| Exercise goal |
Copy out all lines that carry the word "pixels".
○ ○ ○ ○ ○
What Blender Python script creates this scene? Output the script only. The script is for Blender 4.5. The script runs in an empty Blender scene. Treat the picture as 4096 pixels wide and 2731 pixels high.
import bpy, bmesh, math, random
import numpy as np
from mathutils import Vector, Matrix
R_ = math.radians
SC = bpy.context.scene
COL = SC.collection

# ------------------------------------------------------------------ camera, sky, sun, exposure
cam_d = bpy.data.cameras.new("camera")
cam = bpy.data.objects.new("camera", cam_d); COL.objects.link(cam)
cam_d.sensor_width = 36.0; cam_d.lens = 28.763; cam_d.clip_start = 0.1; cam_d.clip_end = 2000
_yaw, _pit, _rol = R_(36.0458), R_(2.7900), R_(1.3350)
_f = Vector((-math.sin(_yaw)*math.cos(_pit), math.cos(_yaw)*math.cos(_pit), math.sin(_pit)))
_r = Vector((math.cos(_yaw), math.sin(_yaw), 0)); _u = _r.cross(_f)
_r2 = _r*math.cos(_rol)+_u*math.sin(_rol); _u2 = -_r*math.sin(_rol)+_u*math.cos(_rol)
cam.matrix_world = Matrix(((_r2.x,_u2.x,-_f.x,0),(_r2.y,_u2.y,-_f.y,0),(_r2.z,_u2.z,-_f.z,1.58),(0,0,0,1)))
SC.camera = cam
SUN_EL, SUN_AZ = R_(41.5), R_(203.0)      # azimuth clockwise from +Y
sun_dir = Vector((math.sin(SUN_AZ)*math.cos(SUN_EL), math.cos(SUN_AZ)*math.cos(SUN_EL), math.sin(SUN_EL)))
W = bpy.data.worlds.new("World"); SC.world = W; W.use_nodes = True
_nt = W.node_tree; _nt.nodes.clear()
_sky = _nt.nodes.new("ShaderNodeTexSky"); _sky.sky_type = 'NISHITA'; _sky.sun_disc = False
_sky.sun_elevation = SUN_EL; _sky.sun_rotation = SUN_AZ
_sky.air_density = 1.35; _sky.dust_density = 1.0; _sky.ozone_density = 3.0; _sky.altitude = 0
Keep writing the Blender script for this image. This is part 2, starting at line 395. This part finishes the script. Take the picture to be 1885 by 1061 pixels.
○ ○ ○ ○ ○
| Result of the exercise |
What Blender Python script creates this scene? Output the script only. The script is for Blender 4.5. The script runs in an empty Blender scene. Treat the picture as 4096 pixels wide and 2731 pixels high.
Keep writing the Blender script for this image. This is part 2, starting at line 395. This part finishes the script. Take the picture to be 1885 by 1061 pixels.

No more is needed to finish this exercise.